Step 3: Insert source data

On the SQL Editor page, create another blank query script and run the following SQL statements to insert test data into the three source tables:

-- Recommendations – model scores
INSERT INTO `fluss-demo`.fluss.recommendations VALUES
    ('user_101','prod_501',0.92 , TIMESTAMP '2025-05-16 09:15:02'),
    ('user_101','prod_502',0.78 , TIMESTAMP '2025-05-16 09:15:05'),
    ('user_102','prod_503',0.83 , TIMESTAMP '2025-05-16 09:16:00'),
    ('user_103','prod_501',0.67 , TIMESTAMP '2025-05-16 09:16:20'),
    ('user_104','prod_504',0.88 , TIMESTAMP '2025-05-16 09:16:45');
-- Impressions – how often each (user,item) was shown
INSERT INTO `fluss-demo`.fluss.impressions VALUES
    ('user_101','prod_501', 3, TIMESTAMP '2025-05-16 09:17:10'),
    ('user_101','prod_502', 1, TIMESTAMP '2025-05-16 09:17:15'),
    ('user_102','prod_503', 7, TIMESTAMP '2025-05-16 09:18:22'),
    ('user_103','prod_501', 4, TIMESTAMP '2025-05-16 09:18:30'),
    ('user_104','prod_504', 2, TIMESTAMP '2025-05-16 09:18:55');
-- Clicks – user engagement
INSERT INTO `fluss-demo`.fluss.clicks VALUES
    ('user_101','prod_501', 1, TIMESTAMP '2025-05-16 09:19:00'),
    ('user_101','prod_502', 2, TIMESTAMP '2025-05-16 09:19:07'),
    ('user_102','prod_503', 1, TIMESTAMP '2025-05-16 09:19:12'),
    ('user_103','prod_501', 1, TIMESTAMP '2025-05-16 09:19:20'),
    ('user_104','prod_504', 1, TIMESTAMP '2025-05-16 09:19:25');

Step 4: Verify the results

  1. Choose Data Development > ETL > New > Blank Streaming Job Draft.

    SELECT * FROM `fluss-demo`.fluss.user_rec_wide;
  2. Click the Debug button.
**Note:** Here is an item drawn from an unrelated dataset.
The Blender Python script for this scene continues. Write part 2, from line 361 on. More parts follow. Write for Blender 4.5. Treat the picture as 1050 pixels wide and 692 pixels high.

You will observe that after the three detail tables are written to separately, the system aggregates the stream computing results and generates the correct data for the large wide table with user_id as the primary key.

    Querying the user_rec_wide wide table returns five records with the user_id, item_id, rec_score, imp_cnt, and click_cnt columns, which confirms that the data from the three source tables has been correctly merged.